Given task:
The lines to extract run from the first line of the material below to the line containing "PI = math.pi", both included; leave the pictures behind.

Dataset content:
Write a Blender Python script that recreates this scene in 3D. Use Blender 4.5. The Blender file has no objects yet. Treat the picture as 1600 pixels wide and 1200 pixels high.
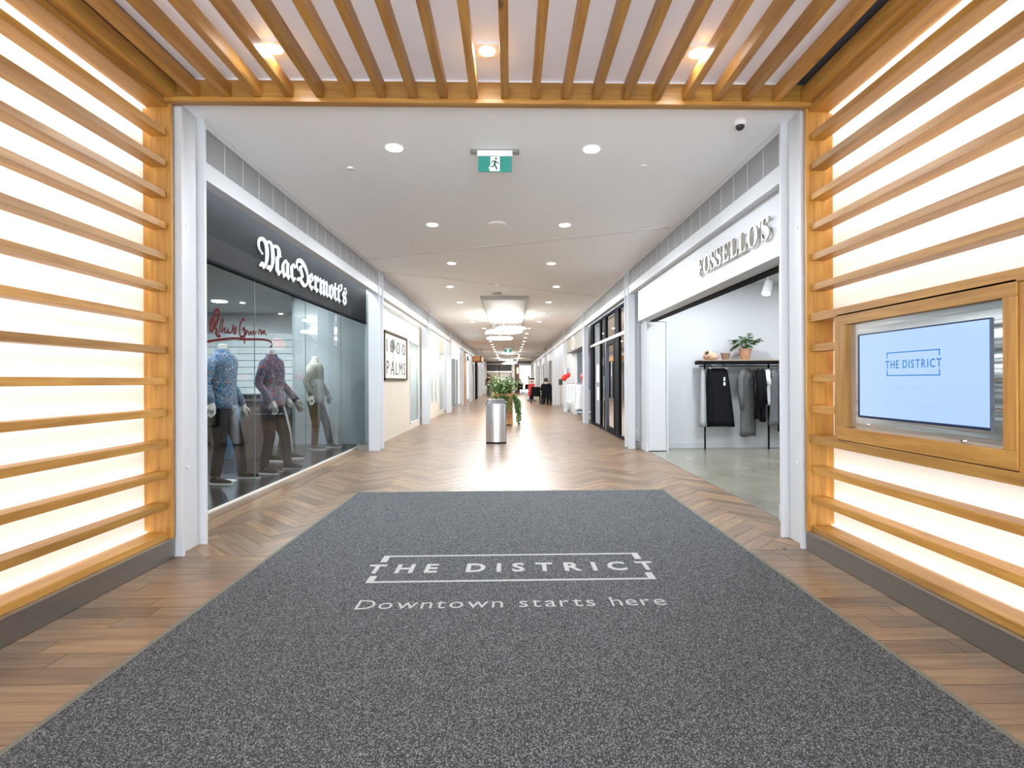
import bpy, bmesh, math, random
from mathutils import Vector, Matrix, Euler
R = random.Random(7)
D = bpy.data
C = bpy.context.scene.collection
sc = bpy.context.scene
PI = math.pi

# ---------------------------------------------------------------- camera, world, exposure
YAW = math.atan(20/830)
cam = D.cameras.new('camera'); cam.sensor_width = 36; cam.lens = 830/1600*36
cam.shift_x = (800-817)/1600; cam.shift_y = -(600-595)/1600
cam.clip_start = .05; cam.clip_end = 200
co = D.objects.new('camera', cam); C.objects.link(co)
co.matrix_world = Matrix.Translation((0, 0, 1.25)) @ Matrix.Rotation(-YAW, 4, 'Z') @ Matrix.Rotation(PI/2, 4, 'X') @ Matrix.Rotation(-.0044, 4, 'Z')
sc.camera = co
w = D.worlds.new('world'); sc.world = w; w.use_nodes = True
w.node_tree.nodes['Background'].inputs[0].default_value = (.80, .90, 1, 1)
w.node_tree.nodes['Background'].inputs[1].default_value = 9.0
vs = sc.view_settings
sc.display_settings.display_device = 'sRGB'
vs.view_transform = 'Standard'; vs.look = 'None'; vs.gamma = 1; vs.use_curve_mapping = False
vs.exposure = 0.68
try:
    sc.cycles.use_denoising = True
    sc.cycles.sample_clamp_indirect = 6
    sc.cycles.caustics_reflective = False; sc.cycles.caustics_refractive = False
    sc.cycles.max_bounces = 10; sc.cycles.diffuse_bounces = 7; sc.cycles.glossy_bounces = 4; sc.cycles.transparent_max_bounces = 14
except Exception: pass

# ---------------------------------------------------------------- materials
def nodes(name):
    m = D.materials.new(name); m.use_nodes = True
    nt = m.node_tree; b = nt.nodes['Principled BSDF']
    return m, nt, b
def mat(name, col, rough=.6, metal=0, spec=.5, emit=None, es=0, noise=0, nscale=8, bump=0, coat=0):
    m, nt, b = nodes(name)
    if rough >= .75 and spec == .5: spec = .12      # cloth and other dull things
    b.inputs['Base Color'].default_value = (*col, 1); b.inputs['Roughness'].default_value = rough
    b.inputs['Metallic'].default_value = metal; b.inputs['Specular IOR Level'].default_value = spec
    b.inputs['Coat Weight'].default_value = coat
    if emit: b.inputs['Emission Color'].default_value = (*emit, 1); b.inputs['Emission Strength'].default_value = es
    if noise or bump:
        tc = nt.nodes.new('ShaderNodeTexCoord'); n = nt.nodes.new('ShaderNodeTexNoise')
        n.inputs['Scale'].default_value = nscale; n.inputs['Detail'].default_value = 4
        nt.links.new(tc.outputs['Object'], n.inputs['Vector'])
        if noise:
            r = nt.nodes.new('ShaderNodeValToRGB')
            r.color_ramp.elements[0].position = .3; r.color_ramp.elements[1].position = .7
            r.color_ramp.elements[0].color = (*[c*(1-noise) for c in col], 1)
            r.color_ramp.elements[1].color = (*[min(1, c*(1+noise)) for c in col], 1)
            nt.links.new(n.outputs['Fac'], r.inputs[0]); nt.links.new(r.outputs[0], b.inputs['Base Color'])
        if bump:
            bp = nt.nodes.new('ShaderNodeBump'); bp.inputs['Strength'].default_value = bump; bp.inputs['Distance'].default_value = .01
            nt.links.new(n.outputs['Fac'], bp.inputs['Height']); nt.links.new(bp.outputs[0], b.inputs['Normal'])
    return m
def wood(name, c1, c2, rough=.5, stretch=(14, 1, 14), rnd=.25, coord='Object', knots=True, coat=0):
    """grain stretched along one axis, a few knots, tone differing from piece to piece"""
    m, nt, b = nodes(name); N = nt.nodes; Lk = nt.links
    tc = N.new('ShaderNodeTexCoord'); oi = N.new('ShaderNodeObjectInfo')
    ad = N.new('ShaderNodeVectorMath'); ad.operation = 'ADD'
    sc1 = N.new('ShaderNodeVectorMath'); sc1.operation = 'SCALE'; sc1.inputs[0].default_value = (7, 13, 5)
    Lk.new(oi.outputs['Random'], sc1.inputs['Scale']); Lk.new(tc.outputs[coord], ad.inputs[0]); Lk.new(sc1.outputs[0], ad.inputs[1])
    mp = N.new('ShaderNodeMapping'); mp.inputs['Scale'].default_value = stretch; Lk.new(ad.outputs[0], mp.inputs[0])
    n1 = N.new('ShaderNodeTexNoise'); n1.inputs['Scale'].default_value = 2.2; n1.inputs['Detail'].default_value = 6; n1.inputs['Distortion'].default_value = .6
    Lk.new(mp.outputs[0], n1.inputs['Vector'])
    cr = N.new('ShaderNodeValToRGB'); cr.color_ramp.elements[0].position = .32; cr.color_ramp.elements[1].position = .68
    cr.color_ramp.elements[0].color = (*c1, 1); cr.color_ramp.elements[1].color = (*c2, 1)
    Lk.new(n1.outputs['Fac'], cr.inputs[0])
    last = cr.outputs[0]
    if knots:
        v = N.new('ShaderNodeTexVoronoi'); v.inputs['Scale'].default_value = 1
        mk = N.new('ShaderNodeMapping'); mk.inputs['Scale'].default_value = tuple(3.2 if s > 3 else 1.5 for s in stretch); Lk.new(ad.outputs[0], mk.inputs[0]); Lk.new(mk.outputs[0], v.inputs['Vector'])
        kr = N.new('ShaderNodeValToRGB'); kr.color_ramp.elements[0].position = .035; kr.color_ramp.elements[1].position = .085
        kr.color_ramp.elements[0].color = (.32, .24, .2, 1); kr.color_ramp.elements[1].color = (1, 1, 1, 1)
        Lk.new(v.outputs['Distance'], kr.inputs[0])
        mx = N.new('ShaderNodeMixRGB'); mx.blend_type = 'MULTIPLY'; mx.inputs[0].default_value = .9
        Lk.new(last, mx.inputs[1]); Lk.new(kr.outputs[0], mx.inputs[2]); last = mx.outputs[0]
    hs = N.new('ShaderNodeHueSaturation')
    mr = N.new('ShaderNodeMapRange'); mr.inputs['To Min'].default_value = 1-rnd; mr.inputs['To Max'].default_value = 1+rnd*.6
    Lk.new(oi.outputs['Random'], mr.inputs[0]); Lk.new(mr.outputs[0], hs.inputs['Value']); Lk.new(last, hs.inputs['Color'])
    Lk.new(hs.outputs[0], b.inputs['Base Color'])
    b.inputs['Roughness'].default_value = rough; b.inputs['Coat Weight'].default_value = coat; b.inputs['Coat Roughness'].default_value = .25
    bp = N.new('ShaderNodeBump'); bp.inputs['Strength'].default_value = .12; bp.inputs['Distance'].default_value = .004
    Lk.new(n1.outputs['Fac'], bp.inputs['Height']); Lk.new(bp.outputs[0], b.inputs['Normal'])
    return m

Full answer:
Write a Blender Python script that recreates this scene in 3D. Use Blender 4.5. The Blender file has no objects yet. Treat the picture as 1600 pixels wide and 1200 pixels high.
import bpy, bmesh, math, random
from mathutils import Vector, Matrix, Euler
R = random.Random(7)
D = bpy.data
C = bpy.context.scene.collection
sc = bpy.context.scene
PI = math.pi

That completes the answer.